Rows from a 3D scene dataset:
++++

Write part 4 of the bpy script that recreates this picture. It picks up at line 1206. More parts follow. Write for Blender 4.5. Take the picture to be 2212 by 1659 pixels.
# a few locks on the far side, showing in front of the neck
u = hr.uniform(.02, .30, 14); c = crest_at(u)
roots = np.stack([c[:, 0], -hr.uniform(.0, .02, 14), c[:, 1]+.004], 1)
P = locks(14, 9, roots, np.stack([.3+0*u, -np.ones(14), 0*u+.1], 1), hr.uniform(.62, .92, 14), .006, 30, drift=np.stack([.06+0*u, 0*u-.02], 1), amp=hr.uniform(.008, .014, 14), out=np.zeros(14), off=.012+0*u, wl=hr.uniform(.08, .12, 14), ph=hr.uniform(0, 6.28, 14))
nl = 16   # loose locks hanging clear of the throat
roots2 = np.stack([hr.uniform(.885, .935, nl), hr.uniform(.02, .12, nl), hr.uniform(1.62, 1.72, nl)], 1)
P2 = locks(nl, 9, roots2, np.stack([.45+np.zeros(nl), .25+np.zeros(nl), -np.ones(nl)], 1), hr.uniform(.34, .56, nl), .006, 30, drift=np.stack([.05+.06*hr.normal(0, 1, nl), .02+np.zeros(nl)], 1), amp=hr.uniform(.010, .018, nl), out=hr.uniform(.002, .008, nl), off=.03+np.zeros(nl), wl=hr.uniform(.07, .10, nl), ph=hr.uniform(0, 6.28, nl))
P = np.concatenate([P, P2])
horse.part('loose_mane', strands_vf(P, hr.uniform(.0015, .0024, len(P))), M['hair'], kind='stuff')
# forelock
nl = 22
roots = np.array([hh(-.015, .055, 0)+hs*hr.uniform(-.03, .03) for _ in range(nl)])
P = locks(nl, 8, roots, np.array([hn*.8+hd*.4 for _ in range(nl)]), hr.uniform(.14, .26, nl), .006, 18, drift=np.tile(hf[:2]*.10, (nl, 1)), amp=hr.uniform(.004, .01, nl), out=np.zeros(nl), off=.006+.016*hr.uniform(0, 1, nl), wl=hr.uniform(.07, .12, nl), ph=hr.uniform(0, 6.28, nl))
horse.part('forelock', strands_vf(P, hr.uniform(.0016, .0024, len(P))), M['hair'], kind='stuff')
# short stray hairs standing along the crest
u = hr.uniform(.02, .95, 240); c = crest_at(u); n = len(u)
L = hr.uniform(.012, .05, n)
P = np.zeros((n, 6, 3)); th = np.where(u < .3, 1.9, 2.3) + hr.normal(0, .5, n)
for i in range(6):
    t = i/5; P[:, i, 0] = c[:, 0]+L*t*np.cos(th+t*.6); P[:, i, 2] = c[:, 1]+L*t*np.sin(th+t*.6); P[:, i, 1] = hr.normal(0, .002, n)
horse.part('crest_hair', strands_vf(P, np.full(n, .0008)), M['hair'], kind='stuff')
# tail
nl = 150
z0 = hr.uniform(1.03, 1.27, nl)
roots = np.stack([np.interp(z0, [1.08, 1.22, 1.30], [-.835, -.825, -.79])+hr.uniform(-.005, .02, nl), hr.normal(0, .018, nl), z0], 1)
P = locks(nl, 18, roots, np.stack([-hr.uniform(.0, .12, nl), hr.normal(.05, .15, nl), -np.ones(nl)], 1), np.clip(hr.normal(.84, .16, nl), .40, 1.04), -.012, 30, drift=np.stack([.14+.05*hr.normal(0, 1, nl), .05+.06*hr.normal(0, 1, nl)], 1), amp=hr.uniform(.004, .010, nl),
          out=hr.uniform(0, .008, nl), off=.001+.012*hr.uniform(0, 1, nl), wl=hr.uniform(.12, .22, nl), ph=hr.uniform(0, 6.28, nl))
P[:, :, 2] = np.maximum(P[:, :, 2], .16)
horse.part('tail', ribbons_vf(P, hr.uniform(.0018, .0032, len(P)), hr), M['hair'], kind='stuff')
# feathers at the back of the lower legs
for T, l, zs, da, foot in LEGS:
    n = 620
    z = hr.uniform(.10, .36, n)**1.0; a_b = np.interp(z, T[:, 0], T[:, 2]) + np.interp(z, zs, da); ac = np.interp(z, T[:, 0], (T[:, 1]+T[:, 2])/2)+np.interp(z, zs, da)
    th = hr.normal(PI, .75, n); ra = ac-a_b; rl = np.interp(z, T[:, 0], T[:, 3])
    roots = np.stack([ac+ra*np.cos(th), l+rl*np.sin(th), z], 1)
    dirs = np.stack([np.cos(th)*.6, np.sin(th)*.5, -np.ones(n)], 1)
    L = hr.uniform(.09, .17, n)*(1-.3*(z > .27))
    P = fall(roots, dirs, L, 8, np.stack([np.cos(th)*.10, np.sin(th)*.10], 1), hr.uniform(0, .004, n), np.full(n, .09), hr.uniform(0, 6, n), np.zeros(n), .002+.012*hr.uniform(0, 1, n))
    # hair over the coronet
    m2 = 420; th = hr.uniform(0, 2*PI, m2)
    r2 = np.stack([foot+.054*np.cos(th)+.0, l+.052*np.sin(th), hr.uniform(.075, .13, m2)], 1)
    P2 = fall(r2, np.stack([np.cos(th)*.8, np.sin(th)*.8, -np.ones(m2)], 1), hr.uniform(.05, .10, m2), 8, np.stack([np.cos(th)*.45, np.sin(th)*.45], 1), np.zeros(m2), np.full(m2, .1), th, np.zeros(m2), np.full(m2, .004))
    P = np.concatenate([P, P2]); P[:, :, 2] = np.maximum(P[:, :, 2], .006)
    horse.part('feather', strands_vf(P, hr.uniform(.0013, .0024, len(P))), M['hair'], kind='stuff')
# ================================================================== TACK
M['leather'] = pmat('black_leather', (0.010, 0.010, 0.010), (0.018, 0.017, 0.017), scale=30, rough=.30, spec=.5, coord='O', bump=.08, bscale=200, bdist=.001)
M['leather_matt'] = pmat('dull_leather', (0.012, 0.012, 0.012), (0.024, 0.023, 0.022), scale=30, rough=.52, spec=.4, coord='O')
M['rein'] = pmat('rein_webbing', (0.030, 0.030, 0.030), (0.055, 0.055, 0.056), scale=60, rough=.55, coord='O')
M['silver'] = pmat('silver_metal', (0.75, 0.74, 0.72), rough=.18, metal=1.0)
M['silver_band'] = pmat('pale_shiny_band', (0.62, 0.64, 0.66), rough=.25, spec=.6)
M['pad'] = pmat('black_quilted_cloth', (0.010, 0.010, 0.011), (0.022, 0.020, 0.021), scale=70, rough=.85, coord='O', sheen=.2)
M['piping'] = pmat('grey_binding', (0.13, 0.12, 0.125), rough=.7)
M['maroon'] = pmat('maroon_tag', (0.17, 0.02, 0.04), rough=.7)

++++

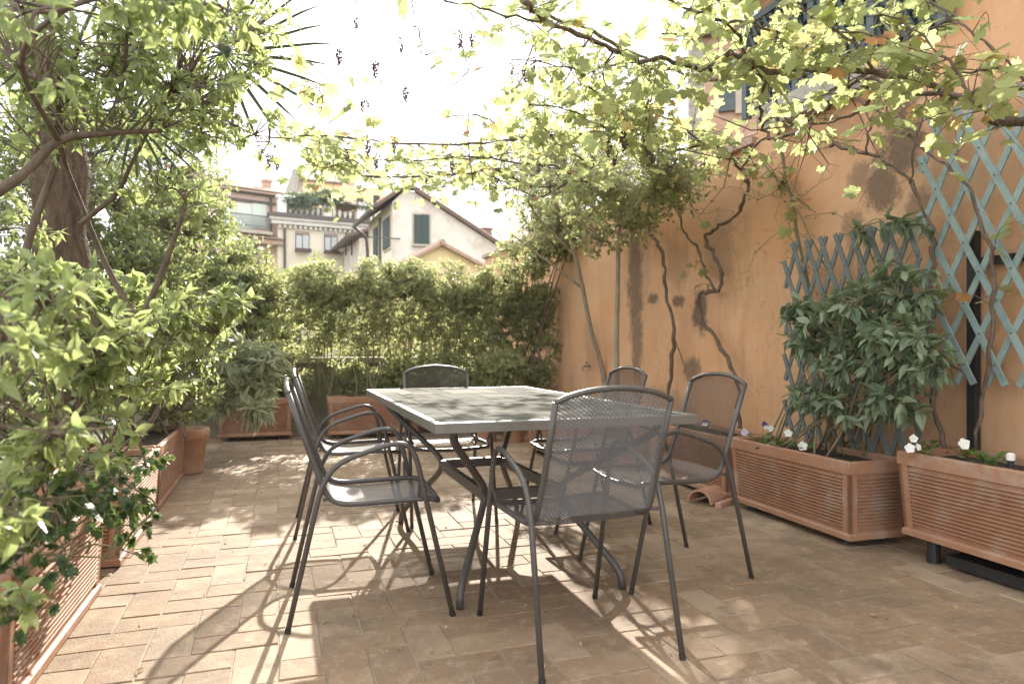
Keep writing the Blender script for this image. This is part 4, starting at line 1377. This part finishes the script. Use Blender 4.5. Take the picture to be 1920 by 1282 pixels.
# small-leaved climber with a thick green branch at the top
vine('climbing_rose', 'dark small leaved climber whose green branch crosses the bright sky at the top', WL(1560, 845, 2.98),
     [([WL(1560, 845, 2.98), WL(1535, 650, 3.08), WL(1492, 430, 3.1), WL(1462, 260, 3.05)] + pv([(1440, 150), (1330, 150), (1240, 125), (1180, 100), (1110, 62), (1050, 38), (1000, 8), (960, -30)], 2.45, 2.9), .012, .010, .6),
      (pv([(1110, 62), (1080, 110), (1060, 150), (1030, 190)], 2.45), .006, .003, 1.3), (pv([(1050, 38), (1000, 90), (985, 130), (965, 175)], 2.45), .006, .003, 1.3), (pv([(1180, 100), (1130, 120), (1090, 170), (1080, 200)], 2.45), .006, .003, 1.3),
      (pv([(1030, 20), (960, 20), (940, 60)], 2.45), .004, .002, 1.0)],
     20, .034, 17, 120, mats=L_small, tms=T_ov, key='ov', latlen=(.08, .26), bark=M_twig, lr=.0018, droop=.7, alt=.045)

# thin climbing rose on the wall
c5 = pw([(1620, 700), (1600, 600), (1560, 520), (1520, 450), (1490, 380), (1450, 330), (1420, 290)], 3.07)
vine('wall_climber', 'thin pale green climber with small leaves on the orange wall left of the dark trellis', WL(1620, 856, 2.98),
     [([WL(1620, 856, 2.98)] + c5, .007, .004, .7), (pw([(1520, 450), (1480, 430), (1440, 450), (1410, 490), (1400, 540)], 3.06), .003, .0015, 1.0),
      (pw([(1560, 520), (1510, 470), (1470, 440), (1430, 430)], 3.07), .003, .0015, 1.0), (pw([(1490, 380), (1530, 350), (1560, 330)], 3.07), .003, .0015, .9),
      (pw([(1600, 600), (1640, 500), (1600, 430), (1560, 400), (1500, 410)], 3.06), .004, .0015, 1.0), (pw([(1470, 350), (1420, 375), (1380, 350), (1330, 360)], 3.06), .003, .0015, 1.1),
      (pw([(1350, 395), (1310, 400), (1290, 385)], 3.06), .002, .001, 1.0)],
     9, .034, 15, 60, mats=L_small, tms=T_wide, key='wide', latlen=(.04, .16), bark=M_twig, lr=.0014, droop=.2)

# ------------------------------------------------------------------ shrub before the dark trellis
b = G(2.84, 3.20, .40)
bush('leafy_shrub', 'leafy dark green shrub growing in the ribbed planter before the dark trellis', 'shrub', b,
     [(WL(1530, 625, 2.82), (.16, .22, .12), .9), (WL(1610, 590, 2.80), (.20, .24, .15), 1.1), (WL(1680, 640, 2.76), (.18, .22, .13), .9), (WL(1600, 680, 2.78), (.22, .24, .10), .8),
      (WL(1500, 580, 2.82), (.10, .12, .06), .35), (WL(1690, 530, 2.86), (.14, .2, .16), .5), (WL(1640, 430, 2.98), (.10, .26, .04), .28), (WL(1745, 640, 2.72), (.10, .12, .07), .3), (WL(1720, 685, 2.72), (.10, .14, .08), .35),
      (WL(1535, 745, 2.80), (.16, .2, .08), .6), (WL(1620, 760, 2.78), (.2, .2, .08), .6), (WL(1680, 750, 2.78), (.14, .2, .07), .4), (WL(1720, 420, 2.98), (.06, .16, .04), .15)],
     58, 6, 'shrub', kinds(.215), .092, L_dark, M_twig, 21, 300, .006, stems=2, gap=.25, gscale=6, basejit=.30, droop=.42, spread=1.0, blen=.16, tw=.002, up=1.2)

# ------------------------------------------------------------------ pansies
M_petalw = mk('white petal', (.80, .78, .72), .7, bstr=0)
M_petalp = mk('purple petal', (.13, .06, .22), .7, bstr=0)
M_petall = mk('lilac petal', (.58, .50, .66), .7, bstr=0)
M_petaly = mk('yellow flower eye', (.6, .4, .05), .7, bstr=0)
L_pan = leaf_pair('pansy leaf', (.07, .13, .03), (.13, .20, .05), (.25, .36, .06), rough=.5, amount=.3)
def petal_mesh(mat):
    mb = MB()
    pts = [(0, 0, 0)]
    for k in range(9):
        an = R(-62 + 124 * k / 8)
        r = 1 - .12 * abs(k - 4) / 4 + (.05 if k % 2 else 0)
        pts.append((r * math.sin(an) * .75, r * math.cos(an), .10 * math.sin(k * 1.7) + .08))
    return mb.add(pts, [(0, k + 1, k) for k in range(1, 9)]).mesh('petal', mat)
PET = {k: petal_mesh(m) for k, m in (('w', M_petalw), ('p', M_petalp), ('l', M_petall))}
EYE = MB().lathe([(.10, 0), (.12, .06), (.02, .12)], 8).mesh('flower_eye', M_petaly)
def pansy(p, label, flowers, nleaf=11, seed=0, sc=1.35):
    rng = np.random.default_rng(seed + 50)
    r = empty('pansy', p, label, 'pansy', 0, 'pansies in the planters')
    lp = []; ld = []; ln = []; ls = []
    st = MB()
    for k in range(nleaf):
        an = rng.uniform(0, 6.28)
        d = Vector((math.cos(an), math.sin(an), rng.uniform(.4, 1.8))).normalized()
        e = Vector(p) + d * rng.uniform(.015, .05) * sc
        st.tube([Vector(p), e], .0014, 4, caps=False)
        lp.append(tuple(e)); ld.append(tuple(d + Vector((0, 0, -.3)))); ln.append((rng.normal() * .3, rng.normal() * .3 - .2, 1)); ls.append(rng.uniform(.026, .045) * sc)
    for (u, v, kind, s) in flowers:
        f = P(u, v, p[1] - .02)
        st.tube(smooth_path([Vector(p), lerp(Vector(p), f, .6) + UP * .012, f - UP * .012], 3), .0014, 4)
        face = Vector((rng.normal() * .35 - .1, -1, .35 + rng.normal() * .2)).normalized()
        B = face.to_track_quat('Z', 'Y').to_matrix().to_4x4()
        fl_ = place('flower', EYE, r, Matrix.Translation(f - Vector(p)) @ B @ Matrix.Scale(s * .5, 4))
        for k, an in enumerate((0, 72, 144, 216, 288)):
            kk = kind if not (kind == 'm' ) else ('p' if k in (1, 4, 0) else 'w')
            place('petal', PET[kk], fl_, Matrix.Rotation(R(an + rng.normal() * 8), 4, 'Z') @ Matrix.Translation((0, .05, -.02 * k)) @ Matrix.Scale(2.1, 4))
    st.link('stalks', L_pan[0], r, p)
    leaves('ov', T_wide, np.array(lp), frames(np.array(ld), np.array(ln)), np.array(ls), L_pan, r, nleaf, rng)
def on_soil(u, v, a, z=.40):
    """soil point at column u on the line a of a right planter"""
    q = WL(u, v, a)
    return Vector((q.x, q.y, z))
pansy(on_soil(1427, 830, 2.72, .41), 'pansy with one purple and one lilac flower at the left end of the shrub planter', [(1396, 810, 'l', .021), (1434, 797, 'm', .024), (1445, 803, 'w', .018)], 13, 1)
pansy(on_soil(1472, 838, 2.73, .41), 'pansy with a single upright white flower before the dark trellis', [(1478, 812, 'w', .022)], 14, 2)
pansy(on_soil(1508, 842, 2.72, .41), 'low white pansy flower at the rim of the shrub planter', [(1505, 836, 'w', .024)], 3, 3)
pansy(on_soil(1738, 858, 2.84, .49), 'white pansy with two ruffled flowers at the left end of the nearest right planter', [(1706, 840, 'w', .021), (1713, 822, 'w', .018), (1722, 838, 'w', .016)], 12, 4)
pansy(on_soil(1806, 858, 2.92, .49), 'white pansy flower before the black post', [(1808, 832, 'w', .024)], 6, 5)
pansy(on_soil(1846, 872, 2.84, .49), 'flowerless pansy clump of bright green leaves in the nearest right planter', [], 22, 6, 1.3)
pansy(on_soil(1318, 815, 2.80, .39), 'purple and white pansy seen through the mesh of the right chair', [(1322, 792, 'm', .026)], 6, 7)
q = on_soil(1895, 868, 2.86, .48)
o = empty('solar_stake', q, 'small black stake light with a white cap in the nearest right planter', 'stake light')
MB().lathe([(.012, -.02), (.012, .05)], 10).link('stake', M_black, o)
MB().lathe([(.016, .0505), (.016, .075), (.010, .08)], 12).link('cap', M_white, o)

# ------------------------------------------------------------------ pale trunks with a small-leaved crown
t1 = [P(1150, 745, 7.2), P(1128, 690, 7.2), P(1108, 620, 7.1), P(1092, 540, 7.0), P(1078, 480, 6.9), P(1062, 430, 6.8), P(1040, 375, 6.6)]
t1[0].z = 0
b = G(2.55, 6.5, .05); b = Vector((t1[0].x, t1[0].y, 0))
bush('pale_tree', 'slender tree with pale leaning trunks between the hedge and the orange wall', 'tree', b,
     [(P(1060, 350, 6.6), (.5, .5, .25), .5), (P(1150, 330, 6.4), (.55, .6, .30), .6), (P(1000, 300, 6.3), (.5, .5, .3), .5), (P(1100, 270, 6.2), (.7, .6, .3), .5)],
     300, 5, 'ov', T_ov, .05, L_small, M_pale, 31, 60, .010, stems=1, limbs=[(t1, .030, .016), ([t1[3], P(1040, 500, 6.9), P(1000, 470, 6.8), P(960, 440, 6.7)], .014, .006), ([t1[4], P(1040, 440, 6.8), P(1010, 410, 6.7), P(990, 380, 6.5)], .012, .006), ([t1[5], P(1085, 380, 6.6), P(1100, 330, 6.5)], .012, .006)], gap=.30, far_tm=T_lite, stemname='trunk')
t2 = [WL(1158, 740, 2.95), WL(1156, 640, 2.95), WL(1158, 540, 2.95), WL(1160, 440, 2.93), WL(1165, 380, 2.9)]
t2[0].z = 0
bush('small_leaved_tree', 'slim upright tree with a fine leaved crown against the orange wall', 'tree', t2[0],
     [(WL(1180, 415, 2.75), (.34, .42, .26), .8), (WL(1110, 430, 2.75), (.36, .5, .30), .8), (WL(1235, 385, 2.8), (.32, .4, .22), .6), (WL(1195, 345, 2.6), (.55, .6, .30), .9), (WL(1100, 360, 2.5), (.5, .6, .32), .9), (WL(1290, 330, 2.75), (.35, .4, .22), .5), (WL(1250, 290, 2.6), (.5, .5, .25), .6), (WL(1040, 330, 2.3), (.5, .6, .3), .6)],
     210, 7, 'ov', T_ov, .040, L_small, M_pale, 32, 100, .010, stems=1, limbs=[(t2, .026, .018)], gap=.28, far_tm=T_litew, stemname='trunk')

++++

What you have to do: Begin at the line that has "Keep writing the" in the entries above; stop after the line that has "lr=.0018, droop=.7, alt=.045)". Transcribe exactly those lines and no others.

Final answer:
Keep writing the Blender script for this image. This is part 4, starting at line 1377. This part finishes the script. Use Blender 4.5. Take the picture to be 1920 by 1282 pixels.
# small-leaved climber with a thick green branch at the top
vine('climbing_rose', 'dark small leaved climber whose green branch crosses the bright sky at the top', WL(1560, 845, 2.98),
     [([WL(1560, 845, 2.98), WL(1535, 650, 3.08), WL(1492, 430, 3.1), WL(1462, 260, 3.05)] + pv([(1440, 150), (1330, 150), (1240, 125), (1180, 100), (1110, 62), (1050, 38), (1000, 8), (960, -30)], 2.45, 2.9), .012, .010, .6),
      (pv([(1110, 62), (1080, 110), (1060, 150), (1030, 190)], 2.45), .006, .003, 1.3), (pv([(1050, 38), (1000, 90), (985, 130), (965, 175)], 2.45), .006, .003, 1.3), (pv([(1180, 100), (1130, 120), (1090, 170), (1080, 200)], 2.45), .006, .003, 1.3),
      (pv([(1030, 20), (960, 20), (940, 60)], 2.45), .004, .002, 1.0)],
     20, .034, 17, 120, mats=L_small, tms=T_ov, key='ov', latlen=(.08, .26), bark=M_twig, lr=.0018, droop=.7, alt=.045)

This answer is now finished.